A court shoe (British English), or pump (American English), is a shoe with a low-cut front, the vamp, and without a fastening. They are usually worn by women, but are still traditional menswear in some formal situations, where the style is sometimes called an opera slipper or patent pump. Pumps with a strap across the instep are called Mary Janes. Pumps may have an ankle strap.

Pumps for women are usually heeled. The shape has varied through time. In the UK, in 2007, a closed toe and wide (non-stiletto) heel were worn by the very fashion-conscious, but most still wore stilettos of mainly 'kitten' height to medium height.

In the UK, outside the fashion trade, the term "pumps" would normally imply flat or low-heel dancing or ballerina pumps, or even rubber-soled canvas plimsolls. In the U.S., "pumps" exclusively refers to women's shoes with a kitten or higher heel.

Pumps can be made from any material, but traditional patent leather is popular. Pumps are mostly worn with a suit or a uniform, but are also worn with formal and informal dresses, skirts, trousers, and jeans. White, stiletto-heeled pumps are the standard attire with swimsuits in beauty pageants.

Pumps are also part of the costume of a ballroom dancer. They are made of satin, usually tan, though other colors are made as well, and worn on both the competition and practice floors.
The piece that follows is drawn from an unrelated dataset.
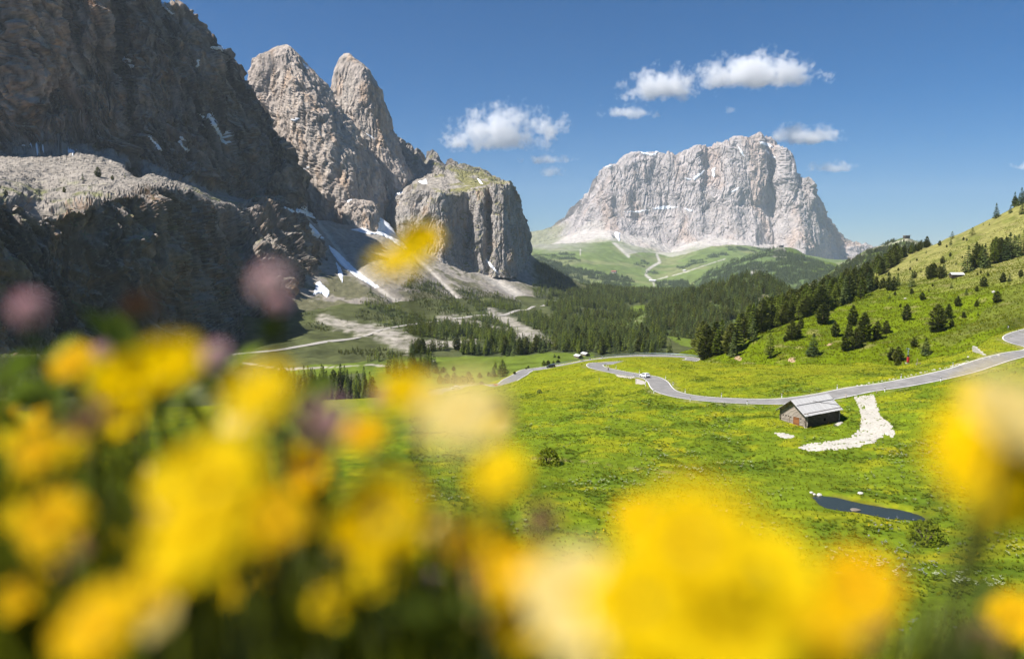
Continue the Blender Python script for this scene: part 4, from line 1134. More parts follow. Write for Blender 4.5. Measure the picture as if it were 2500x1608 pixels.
# --- the forests: scattered over the ground, the largest in view as trees of their own, the rest as woods
WOODS = [  # grid, polygons of tree bases in photograph px, spacing m, density noise cut, heights, kinds, min label size
    ("valley_floor", [[(1000, 872), (1060, 858), (1120, 872), (1200, 872), (1290, 868), (1345, 856), (1400, 862), (1480, 868), (1560, 864), (1690, 868), (1720, 880), (1720, 845), (1660, 842), (1625, 822), (1606, 790), (1560, 766), (1520, 748), (1440, 720), (1400, 700), (1360, 700), (1330, 740), (1290, 770), (1350, 838), (1290, 822), (1180, 795), (1080, 795), (970, 810), (1030, 835), (1160, 838), (1200, 845), (1000, 855)]], 5.6, -.32, (9, 15), "ssllp"),
    ("valley_floor", [[(1560, 766), (1590, 745), (1640, 735), (1700, 735), (1760, 760), (1720, 830), (1706, 838), (1676, 775), (1660, 752), (1625, 757)], [(1380, 705), (1460, 695), (1560, 705), (1720, 708), (1720, 740), (1600, 745), (1500, 745), (1400, 735)]], 7.5, -.3, (10, 15), "sllp"),
    ("valley_floor", [[(720, 975), (760, 945), (850, 930), (905, 945), (905, 985), (800, 1000)], [(0, 960), (200, 900), (330, 905), (330, 960)]], 6.0, -.2, (9, 15), "ssl"),
    ("valley_floor", [[(540, 985), (640, 935), (760, 925), (905, 940), (930, 985), (620, 1020)], [(-100, 880), (300, 870), (560, 882), (660, 900), (560, 925), (300, 960), (-100, 975)], [(930, 905), (1010, 890), (1060, 885), (1075, 900), (1040, 925), (960, 930)]], 6.5, -.25, (8, 14), "ssllp"),
    ("valley_floor", [[(900, 895), (1000, 880), (1010, 868), (950, 872), (860, 884)], [(930, 800), (1060, 795), (1010, 806)], [(560, 900), (660, 890), (700, 902), (600, 912)]], 11.0, -.1, (5, 10), "sl"),
    ("valley_floor", [[(860, 815), (880, 755), (930, 740), (1010, 770), (1060, 785), (1000, 798), (930, 805)], [(1060, 745), (1150, 735), (1290, 745), (1250, 762), (1150, 772), (1110, 765)]], 7.5, -.2, (7, 12), "lsll"),
    ("scree_slope", [[(870, 800), (885, 745), (905, 712), (950, 735), (1010, 770), (1060, 785), (1000, 795)], [(970, 715), (1010, 664), (1060, 688), (1100, 702), (1200, 708), (1300, 740), (1260, 765), (1150, 775), (1100, 760), (1030, 740)]], 4.2, -.35, (1.8, 3.6), "p"),
    ("valley_floor", [[(860, 815), (880, 755), (930, 740), (1010, 770), (1060, 785), (1000, 798), (930, 805)], [(960, 740), (1040, 725), (1150, 720), (1300, 730), (1260, 766), (1150, 774), (1100, 772), (1000, 775)], [(1090, 790), (1150, 778), (1290, 765), (1330, 800), (1340, 830), (1220, 800)], [(820, 860), (900, 845), (1000, 858), (980, 872), (860, 880)], [(740, 790), (830, 775), (860, 790), (780, 810)]], 4.2, -.3, (1.8, 3.8), "p"),
    ("valley_floor", [[(1090, 790), (1150, 778), (1290, 765), (1330, 800), (1340, 830), (1220, 800)]], 6.5, -.3, (8, 13), "lsls"),
    ("scree_slope", [[(860, 800), (880, 745), (905, 712), (950, 735), (1010, 770), (1060, 785), (1000, 795), (930, 800)]], 7.0, -.15, (8, 13), "llsl"),
    ("scree_slope", [[(980, 700), (1010, 665), (1060, 690), (1100, 705), (1200, 715), (1290, 745), (1250, 760), (1150, 770), (1110, 740), (1060, 720)]], 8.0, -.1, (6, 11), "lsls"),
    ("scree_slope", [[(1300, 700), (1320, 680), (1380, 700), (1400, 720), (1330, 745), (1300, 720)]], 8.5, -.25, (8, 13), "ls"),
    ("scree_slope", [[(1296, 632), (1330, 648), (1370, 668), (1410, 695), (1400, 712), (1340, 690), (1305, 660)]], 8.5, -.4, (9, 13), "s"),
    ("scree_slope", [[(690, 800), (750, 770), (850, 760), (900, 780), (850, 800), (760, 820)]], 13.0, .0, (6, 11), "ls"),
    ("wooded_knoll", [[(1530, 860), (1585, 768), (1640, 738), (1690, 716), (1760, 694), (1829, 675), (1880, 680), (1946, 728), (2000, 780), (2030, 800), (1900, 850), (1700, 870)]], 6.0, -.62, (10, 15), "sspl"),
    ("foothills", [[(1240, 712), (1500, 712), (1560, 700), (1540, 680), (1470, 665), (1400, 650), (1330, 632), (1300, 640), (1260, 650)], [(1600, 690), (1660, 680), (1700, 700), (1690, 720), (1640, 722), (1610, 715)]], 7.0, -.12, (13, 19), "s"),
    ("foothills", [[(1270, 625), (1400, 615), (1420, 640), (1350, 660), (1280, 655)], [(1540, 640), (1575, 632), (1590, 645), (1560, 655)], [(1575, 662), (1605, 660), (1608, 668), (1580, 672)], [(1650, 650), (1760, 615), (1790, 618), (1700, 650), (1660, 660)], [(1770, 602), (1880, 606), (1850, 618), (1780, 614)]], 11.0, -.02, (11, 17), "s"),
    ("wooded_spur", [[(1640, 745), (1680, 708), (1720, 668), (1780, 642), (1850, 618), (1890, 606), (1960, 625), (2050, 655), (2080, 690), (1900, 760), (1650, 780)]], 8.5, -.3, (13, 19), "s"),
    ("wooded_ridge", [[(1900, 745), (1990, 695), (2070, 640), (2110, 616), (2180, 590), (2230, 590), (2280, 600), (2280, 650), (2100, 720), (1950, 770)]], 7.5, -.2, (9, 14), "sp")]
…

In the Regency period, during the day upper-class gentlemen in western Europe wore dress boots, and boots or pumps by night, which accompanied silk knee-high stockings and breeches. The shoes originally had silver cut-steel buckles, but these were removed by the influence of Brummell, and a square grosgrain bow was added. By Victorian times, evening footwear was pumps when there would be dancing or music (hence the name opera shoe or opera slipper), and patent leather dress boots otherwise. Pumps remained as standard with evening full dress until the 1930s. At that time, the dress boot was also going out of fashion, as laced shoes began to be worn at all times.